Conscience votes are usually quite rare and are often about an issue which is very contentious, or a matter on which the members of any single party differ in their opinions, thus making it difficult for parties to formulate official policies . Usually, a conscience vote will be about moral or ethical issues rather than about administrative or financial ones; matters such as the prohibition of alcohol, homosexual law reform and the legality of prostitution are often subject to conscience votes. In the British House of Commons there used to be a free vote (this, rather than "conscience vote", is the usual term in Britain) every few years on the restoration of the death penalty, abolished in 1964 (except for treason, for which it was abolished in the late 1990s), which was always rejected; this practice has now been abandoned. The proposed bans on hunting with dogs proposed by Tony Blair's government were the subject of several free votes in Parliament from 2001; on each occasion the Commons voted for a ban and the House of Lords rejected it. In 2004 the government, trying to placate the Lords and other opponents of a ban, proposed only restriction and licensing of hunting, but anti-hunting MPs (mostly Labour backbenchers) forced through an amendment which would effect a total ban; seconds after the (also free) vote on the amendment, Alun Michael and the government finally bowed to pressure and agreed to force through the ban through the Lords under the Parliament Act. It passed in November 2004.
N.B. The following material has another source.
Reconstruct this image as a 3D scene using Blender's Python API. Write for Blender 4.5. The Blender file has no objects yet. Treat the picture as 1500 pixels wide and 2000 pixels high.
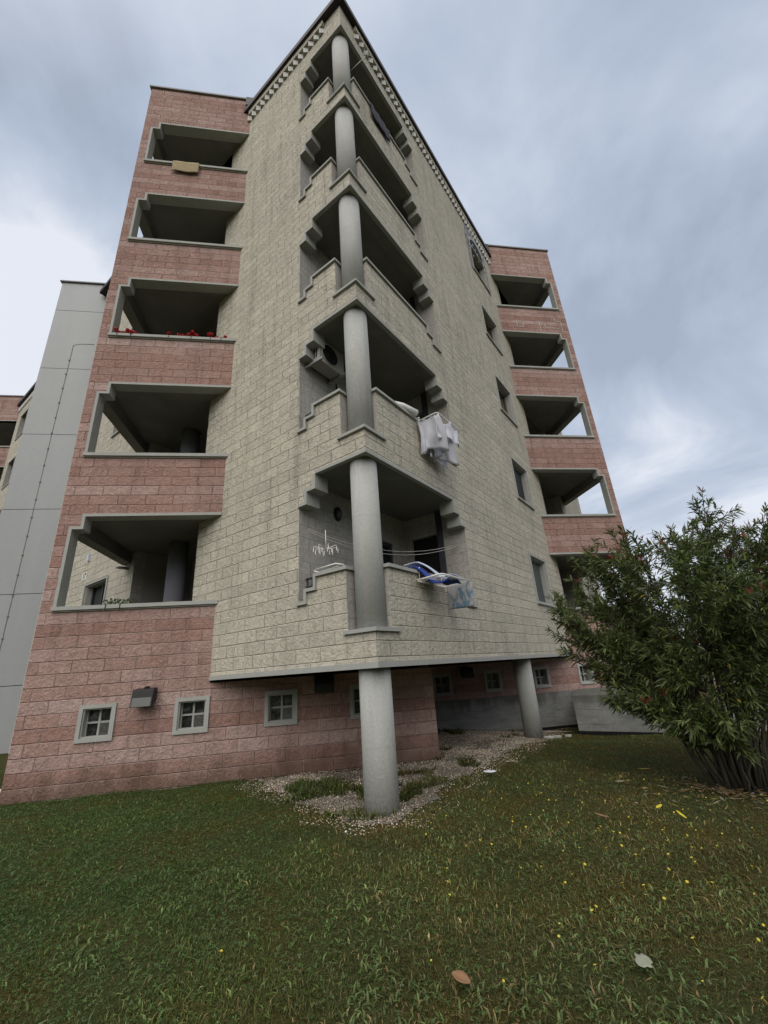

Global use of the conscience vote

Free votes are found in some British legislative bodies, conscience votes in Australian legislative bodies. In the United States, the conscience vote is mostly unknown. Local governments (who are most likely to pass ordinances governing public decency) generally do not have political parties, and in the decentralized American system of government, basic moral behavior is generally considered to be outside the purview of the Federal and State governments to legislate. Paradoxically, many US parties at the Federal and State level actually do have a party line regarding issues such as abortion and the death penalty, this despite the Constitution's explicit stipulation that powers not explicitly granted in the constitution (such as the power to create decency statutes) are left to the states, or the people themselves to decide.